Derry beat Donegal in two Ulster Finals in the 1990s, both of which were horrifyingly low-scoring and both of which were played on grim, grey days when the rain absolutely booted it down.

However, the conditions that blighted the 1993 final (really not a vintage year for provincial deciders) were on a whole other level and offer, in retrospect, a truckload of mitigation into the bargain. That Derry landed the big one two months later persuades us we'd have got a different game in more amenable conditions.

No such guarantees can be offered in the case of the 1998 Final, when Derry beat Donegal 1-7 to 0-8. The only memory anyone has from the game is Derry's hulking, shaven-headed super sub Geoffrey McGonagle winning a ball, feeding Joe Brolly, who part rounded the keeper and booted the ball to the net. Joe was deep in his kiss-blowing phase at the time and the Donegal supporters were treated to a sustained blast of it after the goal.


A month later, Derry barely raised a challenge against Galway in the All-Ireland semi-final and were deeply flattered to only lose by five points. Only an injury time penalty allowed them get the margin down to that. Brolly later said that he barely touched the ball all game but he does now boast that he kept Galway corner back Tomás Mannion scoreless.
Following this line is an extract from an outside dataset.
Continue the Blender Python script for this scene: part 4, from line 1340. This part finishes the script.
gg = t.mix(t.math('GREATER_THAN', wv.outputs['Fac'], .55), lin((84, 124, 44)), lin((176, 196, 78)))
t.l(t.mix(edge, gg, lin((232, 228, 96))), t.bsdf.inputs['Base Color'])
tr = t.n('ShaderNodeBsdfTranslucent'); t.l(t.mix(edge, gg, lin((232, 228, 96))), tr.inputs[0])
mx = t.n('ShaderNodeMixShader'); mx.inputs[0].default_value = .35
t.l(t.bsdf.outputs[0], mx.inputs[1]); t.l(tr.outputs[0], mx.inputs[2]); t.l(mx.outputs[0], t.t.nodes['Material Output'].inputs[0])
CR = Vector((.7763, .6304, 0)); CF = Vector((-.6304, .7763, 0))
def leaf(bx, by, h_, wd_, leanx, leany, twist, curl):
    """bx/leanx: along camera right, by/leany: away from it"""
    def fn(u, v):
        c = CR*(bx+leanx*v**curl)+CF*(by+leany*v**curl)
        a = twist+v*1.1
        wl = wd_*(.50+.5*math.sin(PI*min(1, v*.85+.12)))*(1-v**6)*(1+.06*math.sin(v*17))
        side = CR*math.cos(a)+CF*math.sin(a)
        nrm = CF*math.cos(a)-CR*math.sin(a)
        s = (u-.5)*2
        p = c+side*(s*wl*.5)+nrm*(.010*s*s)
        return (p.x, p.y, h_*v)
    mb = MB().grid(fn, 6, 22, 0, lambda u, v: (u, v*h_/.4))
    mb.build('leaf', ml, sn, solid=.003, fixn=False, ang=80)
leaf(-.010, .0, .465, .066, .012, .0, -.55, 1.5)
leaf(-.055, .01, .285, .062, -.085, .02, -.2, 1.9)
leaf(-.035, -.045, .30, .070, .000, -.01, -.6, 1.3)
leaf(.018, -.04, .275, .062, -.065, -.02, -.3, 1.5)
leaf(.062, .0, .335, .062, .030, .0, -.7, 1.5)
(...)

3. 2008 Leinster Hurling Final 


While we've focused thus far on dour football matches where scores came dropping very, very slow, there are other provincial letdowns which more resemble last Sunday's Munster hurling final. Grizzly hammerings so brutal that any future re-screenings or youtube clips should be preceded by some form of trigger warning.


Kilkenny's dominance was never more total than in the 2008 season. They won four matches on route to another All-Ireland title, their narrowest margin of victory being a mere nine-point win over Cork in the All-Ireland semi-final. Truly, it was squeaky bum time.

In the Leinster Final, they put 5-21 past Wexford for the loss of 17 points in front of a swathes and swathes of blue folded up seats.


The following year, the GAA, presumably with a view to improving the competition in Leinster as much as solving the western conundrum, insisted that Galway be admitted to the Leinster championship over the heads of the Leinster counties themselves. Though Kilkenny remain massively dominant, Leinster hasn't been quite so drab and one-sided since.

Galway are getting a hard rap currently for failing to improve vis-a-vis having recently dumped their manager. But at least they're not losing Leinster Finals by seventeen points.


The Galway county board are not feeling the love from the Leinster brethren and growing more and more antsy. The other Leinster counties, essentially sticking  the two fingers up to the concept of fair play, have refused to engage in a home and away arrangement with Galway.

The county board in Galway are deploying the leave threat once more. But there be no doubt that Gexit would harm the Leinster hurling championship. Just remember the last pre-Galway final.

4. 2015 Leinster Football Final

A toss up between the 2014 and 2015 Leinster finals here. But at least in 2014, there was a sense of outrage in Meath at the margin of defeat.


Last year by contrast, Dublin weren't even clicking properly for large parts, still won by thirteen points, and the feeling afterwards was that Westmeath had avoided disgrace and had perhaps even stolen a moral victory for themselves.

Nothing signified the death of Leinster football more than the reaction to last year's final.

5. 2016 Connacht Football Final 

It's arguable that no match since the Dublin-Donegal 2011 All-Ireland semi-final has attracted such anxious discussion as last weekend's Connacht Final. Once more, the future of Gaelic football hangs in the balance, supposedly threatened by defensive managers and, perhaps more importantly, by statisticians who terrify players with 'possession stats'.

The cursory allowance can be made for the conditions. The common consensus is that the Galway rain shouldn't ship all the blame for this one. As our Gavin Cooney noted, 'football is a game where 30 men handpass the ball from side to side and then the hurling comes on'.

Galway are perhaps unfairly roped into this discussion. Kevin Walsh has done a sterling job in building a defensive structure in a county hitherto renowned for laid-back, cavalier football. They played some intelligent stuff early on but seized up with victory in sight, a sign perhaps that Galway are still mentally fragile following so many defeats.

The Rossies, by contrast, played miserably and will be scratching their head at how they escaped with a draw. The  most damning moment was the sight of Roscommon failing to shoot in the dying seconds with the match there for the winning. Despite their proximity to the Galway goal, referee Conor Lane can't be faulted for presuming they were never going to score.